Saint John property tax increases to hit residents, but spare industry in 2024
City blames province for forcing it to share tax cuts needed by homeowners with business
A Saint John City budget for 2024 that will require residential property owners to pay $8.5 million more in property taxes, while large industrial properties pay less, is being blamed on provincial tax rules that limit how much municipalities can charge businesses.
It's also reigniting debate in Saint John over whether industry pays enough to support city services.
"Heavy industry next year will actually be paying less than the year before, overall, because we don't have the tools to do anything else," said finance committee chair Gary Sullivan in a CBC interview last week.
"We would love to level the playing field so that everybody's paying a fair share.'
In a budget meeting earlier this month, city finance commissioner Kevin Fudge said a proposed $8.5 million increase in property tax revenue, needed to cover rising costs in 2024, will have to be paid for entirely by residential taxpayers because of a hard ceiling imposed by the province on how much large and profitable businesses in the city can be taxed.
"The residential class is funding 100 per cent, actually 100.27 per cent, of the overall property tax revenue increase," Fudge told the finance committee.
"We recommend continuing advocacy efforts with the provincial government to obtain more flexibility."
In 2024, Saint John residential property owners are facing a 12.4 per cent increase in the taxable value of their lands and buildings, caused by rising real estate prices and reflected in provincial assessments.
However, those escalating values are not being matched by business properties, which have increased in value by only 2.5 per cent, according to provincial assessors, including just 0.4 per cent for the city's large industrial facilities.
Saint John plans to cut its tax rate enough to save taxpayers $3.8 million on increases caused by the rising assessments, and it wants to direct all of those savings to residential property owners who are the most affected, but provincial rules do not allow that.
Instead city tax cuts have to be shared in proportion among all properties.
Residential property owners, who were facing a tax increase of $10.9 million in 2024 because of their rapidly rising assessments, will receive $2.4 million of the tax rate cut and in 2024 will pay $8.5 million more than this year.
Business properties, which were facing a $1.4-million tax increase because of sluggish assessment growth, will nevertheless get $1.42 million in tax rate cuts and as a group pay $23,000 less than last year. That includes a $270,000 tax increase on commercial properties and a $293,000 tax decrease on heavy industrial properties.
"We believe more flexibility is merited," said Fudge, about the city being forced to shift tax rate cuts it wants to deliver to residential properties to business properties instead because of provincial tax rules.
City politicans want more say
Most Canadian municipalities have the authority to set multiple tax rates and move each of them independently to target tax increases and decreases, and Saint John politicians have long expressed an interest in doing just that with its largest businesses, including the Irving Oil refinery.
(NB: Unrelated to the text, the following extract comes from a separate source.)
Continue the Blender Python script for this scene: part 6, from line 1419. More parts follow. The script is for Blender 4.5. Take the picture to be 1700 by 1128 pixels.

Across North America, annual property taxes on oil refineries of $50 per barrel of their daily refining capacity and above are common, including among facilities in Texas, Illinois, New Jersey, Louisiana, Alberta and British Columbia.
Several of those pay property taxes that are more than $100 per barrel of their daily capacity.
By contrast in Saint John, the Irving Oil refinery pays property taxes of about $20 per barrel of its daily refining capacity of 320,000 barrels.
That property tax bill isn't just low by North American oil refining standards, it is also lower than what several other industrial facilities in New Brunswick pay.
N.B. Power's Point Lepreau, Belledune, Coleson Cove and Bayside generating stations produce $1.2 billion worth of electricity per year as a group and pay a combined $17.5 million in local and provincial property taxes.
Property taxes on the Irving Oil refinery are one-third of that amount, even though the annual value of the refinery's petroleum production is 10 times what the four power plants produce.
Saint John hasn't said how much it would reshuffle the property tax burden in the city among people, businesses, industry and other groups if given the chance, but it wants the authority to make those decisions for itself.
"We would really like to have no restrictions and set what we want to set," Fudge told councillors at the meeting.
"We would like the ability to set as many classes as we want and set the rates the way we want, based on what works for the City of Saint John."
Prince George, B.C., is one of a number of Canadian cities with a large industrial base that imposes special rates on its biggest facilities.
The city hosts pulp and paper mills and a small oil refinery and employs nine separate property tax categories. In Prince George, heavy industry is subject to a tax rate seven times higher than residential properties.
New Brunswick municipalities are currently not permitted to tax any business properties, including industrial properties, more than 1.7 times what residential properties are charged.
Premier Blaine Higgs did promise in the 2018 provincial election to "empower municipalities to have greater control over their own affairs including greater powers over taxation" but progress has been limited.
A plan to have a new fiscal arrangement in place for communities by January 2025 has not been discussed in detail.
Dan Murphy. executive director of the Union of the Municipalities of New Brunswick, said Saint John is not alone in wanting major changes in how communities are allowed to fund themselves.
"I think all municipalities are impatiently waiting for those discussions to start," said Murphy.